● Directions:
Among the entries below, which lines run from the line with "Reconstruct this image" through the line with "def Z(py, D): return H - (py - VY) * D / F"? Retype those, both ends included, exactly and without pictures.

● Data records:
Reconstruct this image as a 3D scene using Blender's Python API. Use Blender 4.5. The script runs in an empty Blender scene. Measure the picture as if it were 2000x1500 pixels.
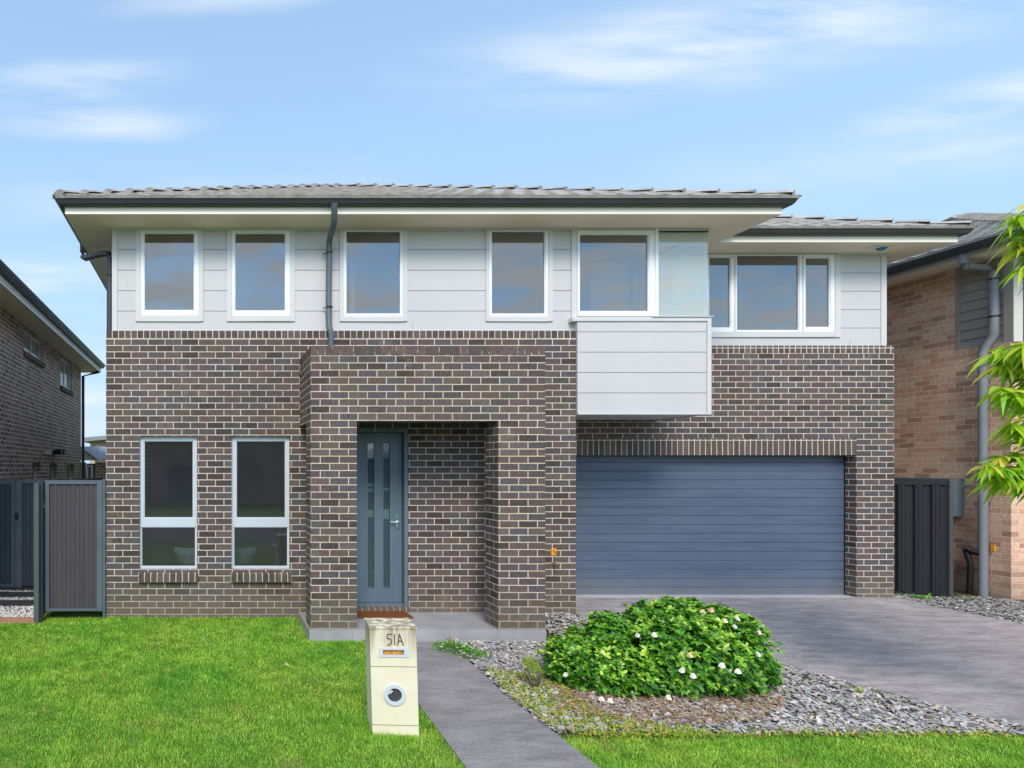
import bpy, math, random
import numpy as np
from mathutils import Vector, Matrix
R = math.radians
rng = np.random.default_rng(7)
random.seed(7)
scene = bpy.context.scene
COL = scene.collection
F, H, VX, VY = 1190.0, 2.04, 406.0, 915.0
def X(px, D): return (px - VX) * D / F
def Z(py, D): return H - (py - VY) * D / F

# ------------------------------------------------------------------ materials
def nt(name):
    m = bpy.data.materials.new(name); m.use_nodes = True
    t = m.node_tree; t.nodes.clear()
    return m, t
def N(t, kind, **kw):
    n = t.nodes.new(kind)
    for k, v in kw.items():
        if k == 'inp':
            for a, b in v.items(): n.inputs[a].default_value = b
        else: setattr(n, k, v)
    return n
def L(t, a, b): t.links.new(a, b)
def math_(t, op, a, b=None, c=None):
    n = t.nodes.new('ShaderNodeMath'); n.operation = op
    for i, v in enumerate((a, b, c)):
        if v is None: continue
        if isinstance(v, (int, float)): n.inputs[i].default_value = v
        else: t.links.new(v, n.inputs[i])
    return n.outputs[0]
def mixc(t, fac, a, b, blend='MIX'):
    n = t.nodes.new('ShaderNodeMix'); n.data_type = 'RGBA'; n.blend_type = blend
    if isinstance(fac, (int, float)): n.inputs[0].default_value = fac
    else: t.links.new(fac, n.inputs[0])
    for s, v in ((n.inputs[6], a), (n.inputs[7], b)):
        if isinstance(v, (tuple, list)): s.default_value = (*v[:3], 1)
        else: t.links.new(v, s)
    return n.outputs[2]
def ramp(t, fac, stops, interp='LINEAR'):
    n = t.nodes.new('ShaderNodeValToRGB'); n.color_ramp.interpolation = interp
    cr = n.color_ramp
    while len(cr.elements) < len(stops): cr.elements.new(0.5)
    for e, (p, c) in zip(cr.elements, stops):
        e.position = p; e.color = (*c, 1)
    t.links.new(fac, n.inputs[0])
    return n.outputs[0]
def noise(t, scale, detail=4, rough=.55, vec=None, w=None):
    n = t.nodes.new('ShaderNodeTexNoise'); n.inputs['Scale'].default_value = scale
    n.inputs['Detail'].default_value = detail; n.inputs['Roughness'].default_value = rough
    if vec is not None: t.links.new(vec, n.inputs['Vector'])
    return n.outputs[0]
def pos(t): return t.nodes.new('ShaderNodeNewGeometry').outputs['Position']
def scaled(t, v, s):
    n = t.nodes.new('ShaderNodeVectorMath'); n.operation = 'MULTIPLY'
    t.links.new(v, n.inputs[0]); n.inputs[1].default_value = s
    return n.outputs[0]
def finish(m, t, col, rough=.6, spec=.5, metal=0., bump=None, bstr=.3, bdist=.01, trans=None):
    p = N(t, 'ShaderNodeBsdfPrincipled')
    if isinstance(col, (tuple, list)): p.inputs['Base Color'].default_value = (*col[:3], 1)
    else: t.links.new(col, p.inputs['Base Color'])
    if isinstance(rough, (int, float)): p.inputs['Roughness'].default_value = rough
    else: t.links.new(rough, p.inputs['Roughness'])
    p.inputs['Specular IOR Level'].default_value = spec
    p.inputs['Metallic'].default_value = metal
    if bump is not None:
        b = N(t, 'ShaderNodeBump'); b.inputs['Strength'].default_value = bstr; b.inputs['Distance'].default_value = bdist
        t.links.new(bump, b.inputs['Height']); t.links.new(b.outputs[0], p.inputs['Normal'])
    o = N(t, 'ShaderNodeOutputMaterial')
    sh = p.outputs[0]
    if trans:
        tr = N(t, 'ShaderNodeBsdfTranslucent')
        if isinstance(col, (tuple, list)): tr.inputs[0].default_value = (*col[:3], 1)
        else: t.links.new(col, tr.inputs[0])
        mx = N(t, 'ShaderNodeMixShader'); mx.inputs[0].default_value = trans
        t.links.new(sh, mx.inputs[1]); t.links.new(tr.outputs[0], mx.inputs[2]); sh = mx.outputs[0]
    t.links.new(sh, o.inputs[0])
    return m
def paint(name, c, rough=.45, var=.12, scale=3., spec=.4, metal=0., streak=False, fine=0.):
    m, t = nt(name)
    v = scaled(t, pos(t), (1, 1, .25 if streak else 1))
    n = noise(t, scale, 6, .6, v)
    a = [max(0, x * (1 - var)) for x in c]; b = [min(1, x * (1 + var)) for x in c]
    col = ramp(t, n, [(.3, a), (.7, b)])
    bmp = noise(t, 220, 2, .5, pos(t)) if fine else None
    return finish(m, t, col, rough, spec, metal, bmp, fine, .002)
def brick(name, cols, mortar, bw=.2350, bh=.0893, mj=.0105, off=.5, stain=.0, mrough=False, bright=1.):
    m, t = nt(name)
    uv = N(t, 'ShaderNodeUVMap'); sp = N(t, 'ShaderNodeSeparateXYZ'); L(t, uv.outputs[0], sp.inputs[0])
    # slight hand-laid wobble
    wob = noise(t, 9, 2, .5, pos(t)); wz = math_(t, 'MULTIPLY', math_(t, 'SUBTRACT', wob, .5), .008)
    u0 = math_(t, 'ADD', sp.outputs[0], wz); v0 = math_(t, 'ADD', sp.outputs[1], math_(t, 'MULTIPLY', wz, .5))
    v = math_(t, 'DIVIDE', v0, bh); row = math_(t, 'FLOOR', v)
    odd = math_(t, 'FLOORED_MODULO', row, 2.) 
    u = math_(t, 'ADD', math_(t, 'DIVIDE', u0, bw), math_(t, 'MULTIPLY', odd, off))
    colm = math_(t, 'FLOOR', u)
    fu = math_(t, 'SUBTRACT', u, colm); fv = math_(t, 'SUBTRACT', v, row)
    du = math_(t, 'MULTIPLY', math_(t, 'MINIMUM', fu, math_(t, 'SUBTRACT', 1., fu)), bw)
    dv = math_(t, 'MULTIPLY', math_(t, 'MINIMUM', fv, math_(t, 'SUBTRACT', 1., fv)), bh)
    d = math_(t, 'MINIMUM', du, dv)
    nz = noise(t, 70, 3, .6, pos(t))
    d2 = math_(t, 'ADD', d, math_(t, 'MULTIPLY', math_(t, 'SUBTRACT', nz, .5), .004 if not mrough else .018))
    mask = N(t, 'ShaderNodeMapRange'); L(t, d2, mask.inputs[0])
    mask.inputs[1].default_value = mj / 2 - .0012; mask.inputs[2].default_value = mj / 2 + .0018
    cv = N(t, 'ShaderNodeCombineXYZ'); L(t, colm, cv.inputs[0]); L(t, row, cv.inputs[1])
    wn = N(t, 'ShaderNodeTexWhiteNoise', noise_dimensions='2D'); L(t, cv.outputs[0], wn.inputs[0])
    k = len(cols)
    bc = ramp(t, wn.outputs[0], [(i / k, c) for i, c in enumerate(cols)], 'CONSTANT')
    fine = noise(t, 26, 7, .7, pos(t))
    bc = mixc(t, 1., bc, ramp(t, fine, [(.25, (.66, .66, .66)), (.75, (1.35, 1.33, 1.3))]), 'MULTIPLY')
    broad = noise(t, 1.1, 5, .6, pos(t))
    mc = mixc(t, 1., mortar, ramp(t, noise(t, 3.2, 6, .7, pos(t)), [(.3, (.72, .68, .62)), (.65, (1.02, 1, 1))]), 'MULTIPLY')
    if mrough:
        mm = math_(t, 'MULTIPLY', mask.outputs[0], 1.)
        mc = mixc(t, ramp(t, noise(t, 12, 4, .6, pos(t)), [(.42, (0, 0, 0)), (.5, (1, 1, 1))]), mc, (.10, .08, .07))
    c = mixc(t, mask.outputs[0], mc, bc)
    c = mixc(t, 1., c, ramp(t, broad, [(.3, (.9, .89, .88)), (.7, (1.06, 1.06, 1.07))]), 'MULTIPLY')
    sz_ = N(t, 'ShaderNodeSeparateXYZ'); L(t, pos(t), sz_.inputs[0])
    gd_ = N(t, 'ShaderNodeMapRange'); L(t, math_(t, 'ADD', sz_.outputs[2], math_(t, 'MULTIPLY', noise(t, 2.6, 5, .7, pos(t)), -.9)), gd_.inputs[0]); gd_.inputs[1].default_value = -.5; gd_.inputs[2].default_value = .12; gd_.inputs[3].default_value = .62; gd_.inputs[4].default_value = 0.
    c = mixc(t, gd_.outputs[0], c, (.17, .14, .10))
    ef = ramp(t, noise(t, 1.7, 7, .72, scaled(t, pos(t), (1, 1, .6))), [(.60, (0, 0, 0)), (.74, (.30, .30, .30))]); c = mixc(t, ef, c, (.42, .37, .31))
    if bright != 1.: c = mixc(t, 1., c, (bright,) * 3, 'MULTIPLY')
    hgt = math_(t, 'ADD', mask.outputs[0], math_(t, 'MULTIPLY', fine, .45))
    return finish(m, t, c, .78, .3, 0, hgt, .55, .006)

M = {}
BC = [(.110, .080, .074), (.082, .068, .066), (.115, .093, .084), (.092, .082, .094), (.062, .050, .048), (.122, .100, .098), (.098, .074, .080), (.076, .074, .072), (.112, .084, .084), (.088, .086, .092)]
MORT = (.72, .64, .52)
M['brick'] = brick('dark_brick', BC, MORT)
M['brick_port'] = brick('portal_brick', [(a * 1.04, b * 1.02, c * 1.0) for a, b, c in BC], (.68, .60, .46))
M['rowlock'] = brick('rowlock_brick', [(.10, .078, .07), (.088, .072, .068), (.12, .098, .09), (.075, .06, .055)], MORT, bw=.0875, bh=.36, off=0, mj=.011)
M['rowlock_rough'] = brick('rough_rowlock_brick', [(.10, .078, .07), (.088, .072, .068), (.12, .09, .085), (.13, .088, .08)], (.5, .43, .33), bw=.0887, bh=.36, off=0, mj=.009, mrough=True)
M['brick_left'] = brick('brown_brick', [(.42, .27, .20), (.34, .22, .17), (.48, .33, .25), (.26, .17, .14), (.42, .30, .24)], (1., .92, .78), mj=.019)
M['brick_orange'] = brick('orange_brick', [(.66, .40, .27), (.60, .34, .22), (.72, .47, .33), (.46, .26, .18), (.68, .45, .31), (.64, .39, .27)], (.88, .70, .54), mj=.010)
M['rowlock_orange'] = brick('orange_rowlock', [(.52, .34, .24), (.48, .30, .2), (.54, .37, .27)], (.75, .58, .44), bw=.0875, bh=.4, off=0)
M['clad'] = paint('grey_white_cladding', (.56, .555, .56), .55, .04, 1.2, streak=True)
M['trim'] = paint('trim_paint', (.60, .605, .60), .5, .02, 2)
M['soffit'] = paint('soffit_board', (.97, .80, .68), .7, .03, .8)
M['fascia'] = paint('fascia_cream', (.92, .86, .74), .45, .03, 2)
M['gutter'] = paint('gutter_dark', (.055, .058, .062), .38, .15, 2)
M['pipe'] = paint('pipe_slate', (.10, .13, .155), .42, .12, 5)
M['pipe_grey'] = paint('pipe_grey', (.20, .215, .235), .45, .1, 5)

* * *

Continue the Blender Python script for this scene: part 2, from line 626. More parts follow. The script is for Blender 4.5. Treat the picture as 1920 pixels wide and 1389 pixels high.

● Result of this task:
Reconstruct this image as a 3D scene using Blender's Python API. Use Blender 4.5. The script runs in an empty Blender scene. Measure the picture as if it were 2000x1500 pixels.
import bpy, math, random
import numpy as np
from mathutils import Vector, Matrix
R = math.radians
rng = np.random.default_rng(7)
random.seed(7)
scene = bpy.context.scene
COL = scene.collection
F, H, VX, VY = 1190.0, 2.04, 406.0, 915.0
def X(px, D): return (px - VX) * D / F
def Z(py, D): return H - (py - VY) * D / F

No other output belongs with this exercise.